• PROBLEM:
Give the data again exactly, from its opening line through the line in which "(.02, .70, .012, .02, .062, .07), th)" appears.

• SUPPLIED INFORMATION:
□ □ □

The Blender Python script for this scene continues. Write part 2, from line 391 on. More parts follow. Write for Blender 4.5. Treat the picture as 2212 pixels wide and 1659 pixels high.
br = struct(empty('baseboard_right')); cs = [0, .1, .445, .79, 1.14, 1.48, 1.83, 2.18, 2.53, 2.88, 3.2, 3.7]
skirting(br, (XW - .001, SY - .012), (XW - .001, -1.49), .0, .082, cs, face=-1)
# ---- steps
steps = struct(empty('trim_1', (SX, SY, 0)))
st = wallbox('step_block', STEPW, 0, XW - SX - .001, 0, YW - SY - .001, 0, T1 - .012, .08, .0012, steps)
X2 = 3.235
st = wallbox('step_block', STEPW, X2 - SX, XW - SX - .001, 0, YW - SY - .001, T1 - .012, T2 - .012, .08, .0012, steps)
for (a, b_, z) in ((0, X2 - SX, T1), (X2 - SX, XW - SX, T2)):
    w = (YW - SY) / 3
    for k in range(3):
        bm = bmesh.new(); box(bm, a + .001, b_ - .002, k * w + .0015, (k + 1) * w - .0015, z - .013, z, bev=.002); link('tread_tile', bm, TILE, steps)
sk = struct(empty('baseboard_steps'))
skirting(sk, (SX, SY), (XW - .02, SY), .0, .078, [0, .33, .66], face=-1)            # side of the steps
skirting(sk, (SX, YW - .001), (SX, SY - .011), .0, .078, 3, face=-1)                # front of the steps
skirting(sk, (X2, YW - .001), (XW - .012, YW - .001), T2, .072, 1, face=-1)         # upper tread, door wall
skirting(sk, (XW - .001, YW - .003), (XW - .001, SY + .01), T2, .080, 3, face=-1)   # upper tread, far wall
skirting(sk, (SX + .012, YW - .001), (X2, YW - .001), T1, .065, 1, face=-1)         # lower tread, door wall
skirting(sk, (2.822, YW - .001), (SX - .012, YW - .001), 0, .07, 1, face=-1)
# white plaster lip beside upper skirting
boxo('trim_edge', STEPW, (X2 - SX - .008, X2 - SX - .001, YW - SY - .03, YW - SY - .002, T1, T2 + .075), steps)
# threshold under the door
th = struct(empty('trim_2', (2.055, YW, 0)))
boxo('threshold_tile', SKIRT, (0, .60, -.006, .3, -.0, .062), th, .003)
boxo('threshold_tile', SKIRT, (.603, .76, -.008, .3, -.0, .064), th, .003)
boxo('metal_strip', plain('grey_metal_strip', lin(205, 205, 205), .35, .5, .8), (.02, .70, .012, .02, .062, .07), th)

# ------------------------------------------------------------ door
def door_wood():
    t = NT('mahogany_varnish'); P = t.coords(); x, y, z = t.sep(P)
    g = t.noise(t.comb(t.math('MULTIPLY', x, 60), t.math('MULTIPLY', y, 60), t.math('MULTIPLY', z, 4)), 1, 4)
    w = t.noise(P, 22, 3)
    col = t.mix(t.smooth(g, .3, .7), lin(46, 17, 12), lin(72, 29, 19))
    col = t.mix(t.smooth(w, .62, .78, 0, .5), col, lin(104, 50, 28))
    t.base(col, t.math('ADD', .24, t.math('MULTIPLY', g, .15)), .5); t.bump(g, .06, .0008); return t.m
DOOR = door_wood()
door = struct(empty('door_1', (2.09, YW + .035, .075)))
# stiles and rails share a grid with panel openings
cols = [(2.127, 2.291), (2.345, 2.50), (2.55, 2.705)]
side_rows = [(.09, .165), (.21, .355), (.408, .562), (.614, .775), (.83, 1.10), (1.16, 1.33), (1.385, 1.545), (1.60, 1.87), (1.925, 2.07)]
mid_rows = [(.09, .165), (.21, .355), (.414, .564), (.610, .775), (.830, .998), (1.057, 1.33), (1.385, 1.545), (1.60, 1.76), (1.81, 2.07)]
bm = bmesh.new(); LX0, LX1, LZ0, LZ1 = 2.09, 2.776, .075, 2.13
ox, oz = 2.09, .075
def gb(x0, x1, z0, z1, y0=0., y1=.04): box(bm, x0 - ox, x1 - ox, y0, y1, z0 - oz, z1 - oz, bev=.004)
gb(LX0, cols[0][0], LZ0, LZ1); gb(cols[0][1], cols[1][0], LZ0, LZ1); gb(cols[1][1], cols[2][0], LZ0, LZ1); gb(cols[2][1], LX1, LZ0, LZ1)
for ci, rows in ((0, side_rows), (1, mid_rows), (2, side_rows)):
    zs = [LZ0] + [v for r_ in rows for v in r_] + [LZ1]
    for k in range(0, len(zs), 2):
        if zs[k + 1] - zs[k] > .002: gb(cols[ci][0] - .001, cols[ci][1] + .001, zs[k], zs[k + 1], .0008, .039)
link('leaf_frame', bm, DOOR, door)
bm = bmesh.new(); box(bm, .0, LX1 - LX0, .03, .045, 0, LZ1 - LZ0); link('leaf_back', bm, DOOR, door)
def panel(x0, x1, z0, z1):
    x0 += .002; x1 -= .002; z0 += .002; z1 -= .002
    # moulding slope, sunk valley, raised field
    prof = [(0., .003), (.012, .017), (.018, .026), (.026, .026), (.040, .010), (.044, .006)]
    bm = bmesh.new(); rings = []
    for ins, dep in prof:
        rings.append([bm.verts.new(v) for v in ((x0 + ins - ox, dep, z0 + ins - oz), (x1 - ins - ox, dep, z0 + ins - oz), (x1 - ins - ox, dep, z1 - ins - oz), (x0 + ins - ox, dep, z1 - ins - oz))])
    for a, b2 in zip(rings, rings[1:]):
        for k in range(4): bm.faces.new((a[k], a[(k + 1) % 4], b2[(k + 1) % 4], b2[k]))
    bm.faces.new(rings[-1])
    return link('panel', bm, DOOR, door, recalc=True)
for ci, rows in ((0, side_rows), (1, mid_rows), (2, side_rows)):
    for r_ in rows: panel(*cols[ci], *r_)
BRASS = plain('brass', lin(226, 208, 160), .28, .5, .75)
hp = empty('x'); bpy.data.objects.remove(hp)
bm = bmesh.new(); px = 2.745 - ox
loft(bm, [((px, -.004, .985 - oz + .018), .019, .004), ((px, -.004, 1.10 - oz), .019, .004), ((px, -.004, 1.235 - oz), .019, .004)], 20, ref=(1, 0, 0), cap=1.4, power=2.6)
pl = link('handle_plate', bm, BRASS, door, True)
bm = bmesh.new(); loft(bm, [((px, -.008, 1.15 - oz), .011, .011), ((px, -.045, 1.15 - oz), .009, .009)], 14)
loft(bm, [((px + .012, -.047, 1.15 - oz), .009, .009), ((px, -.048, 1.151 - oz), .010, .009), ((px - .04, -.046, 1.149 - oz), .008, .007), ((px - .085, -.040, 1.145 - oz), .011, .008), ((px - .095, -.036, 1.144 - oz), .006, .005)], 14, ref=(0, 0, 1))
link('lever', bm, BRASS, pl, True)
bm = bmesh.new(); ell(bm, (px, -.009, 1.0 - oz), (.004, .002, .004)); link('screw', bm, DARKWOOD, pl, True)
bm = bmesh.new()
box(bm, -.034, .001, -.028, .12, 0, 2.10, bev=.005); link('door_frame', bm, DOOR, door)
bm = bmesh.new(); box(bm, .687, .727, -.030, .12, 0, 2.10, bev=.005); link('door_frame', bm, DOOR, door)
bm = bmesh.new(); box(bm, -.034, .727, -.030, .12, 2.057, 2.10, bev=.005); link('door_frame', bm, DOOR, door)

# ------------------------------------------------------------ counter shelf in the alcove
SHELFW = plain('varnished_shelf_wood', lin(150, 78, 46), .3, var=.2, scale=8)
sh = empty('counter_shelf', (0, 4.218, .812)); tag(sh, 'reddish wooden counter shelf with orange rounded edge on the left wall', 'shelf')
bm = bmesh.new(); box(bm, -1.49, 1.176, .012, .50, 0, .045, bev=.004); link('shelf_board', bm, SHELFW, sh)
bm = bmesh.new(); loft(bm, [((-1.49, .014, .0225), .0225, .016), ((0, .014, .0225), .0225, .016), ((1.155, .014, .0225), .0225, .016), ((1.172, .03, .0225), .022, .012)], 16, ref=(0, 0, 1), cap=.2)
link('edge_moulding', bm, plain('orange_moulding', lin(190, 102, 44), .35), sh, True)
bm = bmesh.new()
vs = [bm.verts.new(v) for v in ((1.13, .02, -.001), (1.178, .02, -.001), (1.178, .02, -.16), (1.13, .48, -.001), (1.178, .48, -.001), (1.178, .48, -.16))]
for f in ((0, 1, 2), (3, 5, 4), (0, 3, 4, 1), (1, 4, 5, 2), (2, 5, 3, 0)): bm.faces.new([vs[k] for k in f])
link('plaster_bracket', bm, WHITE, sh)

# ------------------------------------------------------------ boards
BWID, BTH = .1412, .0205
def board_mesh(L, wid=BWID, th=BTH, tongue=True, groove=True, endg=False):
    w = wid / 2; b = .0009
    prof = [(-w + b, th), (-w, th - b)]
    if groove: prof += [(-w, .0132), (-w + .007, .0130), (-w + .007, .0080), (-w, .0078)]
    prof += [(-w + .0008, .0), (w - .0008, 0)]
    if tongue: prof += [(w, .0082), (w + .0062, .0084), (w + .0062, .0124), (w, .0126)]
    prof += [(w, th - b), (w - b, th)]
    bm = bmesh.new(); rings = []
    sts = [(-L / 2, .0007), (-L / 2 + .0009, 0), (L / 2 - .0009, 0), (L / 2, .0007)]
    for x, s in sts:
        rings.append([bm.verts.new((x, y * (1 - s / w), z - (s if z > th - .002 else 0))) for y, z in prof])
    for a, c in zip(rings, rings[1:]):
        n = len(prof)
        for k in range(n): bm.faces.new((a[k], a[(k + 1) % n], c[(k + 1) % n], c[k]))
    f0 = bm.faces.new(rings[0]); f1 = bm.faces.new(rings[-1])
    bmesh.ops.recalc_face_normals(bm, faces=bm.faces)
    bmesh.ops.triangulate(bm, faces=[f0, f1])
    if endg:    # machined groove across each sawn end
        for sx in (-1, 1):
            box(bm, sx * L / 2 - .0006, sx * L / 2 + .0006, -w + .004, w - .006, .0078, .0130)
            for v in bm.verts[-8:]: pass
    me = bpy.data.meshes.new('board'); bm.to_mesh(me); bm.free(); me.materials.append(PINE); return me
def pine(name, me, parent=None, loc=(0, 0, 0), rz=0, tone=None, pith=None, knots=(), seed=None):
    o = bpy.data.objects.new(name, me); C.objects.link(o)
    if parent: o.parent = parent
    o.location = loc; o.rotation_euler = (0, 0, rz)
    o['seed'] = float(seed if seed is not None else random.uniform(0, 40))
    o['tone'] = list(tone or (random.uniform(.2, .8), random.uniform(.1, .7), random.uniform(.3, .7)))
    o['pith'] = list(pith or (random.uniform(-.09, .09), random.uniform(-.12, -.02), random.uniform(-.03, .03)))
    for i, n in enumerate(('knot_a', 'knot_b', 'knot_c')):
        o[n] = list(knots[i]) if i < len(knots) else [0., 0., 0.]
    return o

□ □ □

• TASK SOLUTION:
The Blender Python script for this scene continues. Write part 2, from line 391 on. More parts follow. Write for Blender 4.5. Treat the picture as 2212 pixels wide and 1659 pixels high.
br = struct(empty('baseboard_right')); cs = [0, .1, .445, .79, 1.14, 1.48, 1.83, 2.18, 2.53, 2.88, 3.2, 3.7]
skirting(br, (XW - .001, SY - .012), (XW - .001, -1.49), .0, .082, cs, face=-1)
# ---- steps
steps = struct(empty('trim_1', (SX, SY, 0)))
st = wallbox('step_block', STEPW, 0, XW - SX - .001, 0, YW - SY - .001, 0, T1 - .012, .08, .0012, steps)
X2 = 3.235
st = wallbox('step_block', STEPW, X2 - SX, XW - SX - .001, 0, YW - SY - .001, T1 - .012, T2 - .012, .08, .0012, steps)
for (a, b_, z) in ((0, X2 - SX, T1), (X2 - SX, XW - SX, T2)):
    w = (YW - SY) / 3
    for k in range(3):
        bm = bmesh.new(); box(bm, a + .001, b_ - .002, k * w + .0015, (k + 1) * w - .0015, z - .013, z, bev=.002); link('tread_tile', bm, TILE, steps)
sk = struct(empty('baseboard_steps'))
skirting(sk, (SX, SY), (XW - .02, SY), .0, .078, [0, .33, .66], face=-1)            # side of the steps
skirting(sk, (SX, YW - .001), (SX, SY - .011), .0, .078, 3, face=-1)                # front of the steps
skirting(sk, (X2, YW - .001), (XW - .012, YW - .001), T2, .072, 1, face=-1)         # upper tread, door wall
skirting(sk, (XW - .001, YW - .003), (XW - .001, SY + .01), T2, .080, 3, face=-1)   # upper tread, far wall
skirting(sk, (SX + .012, YW - .001), (X2, YW - .001), T1, .065, 1, face=-1)         # lower tread, door wall
skirting(sk, (2.822, YW - .001), (SX - .012, YW - .001), 0, .07, 1, face=-1)
# white plaster lip beside upper skirting
boxo('trim_edge', STEPW, (X2 - SX - .008, X2 - SX - .001, YW - SY - .03, YW - SY - .002, T1, T2 + .075), steps)
# threshold under the door
th = struct(empty('trim_2', (2.055, YW, 0)))
boxo('threshold_tile', SKIRT, (0, .60, -.006, .3, -.0, .062), th, .003)
boxo('threshold_tile', SKIRT, (.603, .76, -.008, .3, -.0, .064), th, .003)
boxo('metal_strip', plain('grey_metal_strip', lin(205, 205, 205), .35, .5, .8), (.02, .70, .012, .02, .062, .07), th)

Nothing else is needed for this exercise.